«Scoprire l’acqua calda» non è qualcosa che può cambiare le sorti dei settori popolari nel mezzo di questa crisi sistemica, ma a volte sembra che ci sia bisogno di studi che lo facciano. Anche se sappiamo già che nessun governante, prono ai suoi padroni, ascolterà i tecnici, se i tecnici non dicono quel che è utile al profitto.
L’European Trade Union Institute, centro di ricerca della European Trade Union Confederation (conosciuta in Italia come CES) ha reso pubblica un’analisi sul mercato del lavoro di 13 paesi. Quel che si legge al suo interno, per continuare a usare detti famosi, è che la manodopera la si può trovare con una soluzione alla «uovo di Colombo», ovvero pagando salari più alti.
In generale, chi non trova lavoratori per le proprie attività offre retribuzioni in media più basse del 9% rispetto a chi non ha carenza di organico. I settori in cui è più facile che domanda e offerta non si incontrino sono quelli dell’energia, quelli delle professioni scientifiche e tecniche, la pubblica amministrazione, la ristorazione e il turismo, mentre manifattura, edilizia e industria mineraria hanno meno di questi problemi.
In Italia, chi manca di manodopera paga 14,30 euro l’ora, mentre chi non soffre mancanza di personale offre 18,40 euro l’ora. Nel primo caso il numero di posizioni vacanti è aumentato negli ultimi anni, mentre nel secondo è rimasto stabile. La distanza di 4,10 euro orari tra le due cifre è anche la più sostanziosa tra i paesi studiati.
“Una retribuzione dignitosa fa bene ai lavoratori, fa bene ai datori di lavoro e fa bene all’Europa”, ha detto Ester Lynch, segretaria generale della CES. E se persino una struttura come la CES – di cui è parte anche la CGIL – integrata nei meccanismi di potere e mediazione di quella Europa o meglio Unione Europea le cui politiche hanno precarizzato i lavoratori e attaccato i salari, riconosce il problema delle paghe risicate, qualche segnale di allarme dovrebbe scattare.
Andando poi nel dettaglio dei dati appena sciorinati, risalta subito un aspetto non da poco. Le paghe che non garantiscono la copertura di organico viaggiano sui 14 euro l’ora, 4 euro in più della Legge di Iniziativa Popolare presentata da Unione Popolare qualche giorno fa, 5 euro in più della soglia dei 9 euro sotto la quale si trova un lavoratore su tre. Quanti sono i lavoratori che raggiungono le paghe citate nello studio?

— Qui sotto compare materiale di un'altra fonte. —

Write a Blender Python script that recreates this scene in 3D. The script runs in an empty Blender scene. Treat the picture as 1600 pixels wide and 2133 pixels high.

Ma non c’è solo questo. I dati di Unioncamere riportati due giorni fa da un articolo su Il Sole 24 Ore parlano di un mondo della formazione che sforna 50 mila liceali di troppo e 133 mila periti in meno di quelli richiesti dal mercato. Questi numeri non piovono dal cielo, ma esprimono in maniera sempre più evidente la posizione subordinata del nostro paese nelle catene del valore mondiali: non abbiamo bisogno di cervelli, abbiamo bisogno di braccia.
Sia chiaro, c’è bisogno di entrambe. Ma una classe dirigente che si rispetti saprebbe mettere a frutto le migliaia di teste (e le decine di miliardi investite) che la nostra istruzione forma, per dare vita a un modello nuovo, più innovativo – e dunque anche più competitivo e autonomo – e capace di garantire più occupazione e redditi più alti. Invece tanti giovani fuggono dall’Italia per trovare un’opportunità.
Ma non siamo qui a spiegare a padroni e padroncini del nostro paese come dovrebbe agire una classe dirigente degna di questo nome, per di più in regime capitalistico. Tornando al nodo centrale, abbiamo bisogno di salari più alti, e la proposta di legge precedentemente citata rappresenterebbe un primo livello dal quale rilanciare la lotta dei lavoratori.
Ovviamente c’è bisogno di organizzazioni sindacali predisposte al conflitto di classe, sulla cui onda si possa trovare la forza di piazza necessaria a imporre la discussione sul salario minimo dentro i palazzi istituzionali.
Il 26 maggio lo sciopero generale chiamato da USB va vissuto con questo spirito, quello della generalizzazione delle lotte di questo paese e dell’unità delle istanze sociali e politiche più avanzate, che possano garantire un’alternativa al disastro in cui imprenditori e ceti di politicanti ci hanno cacciato.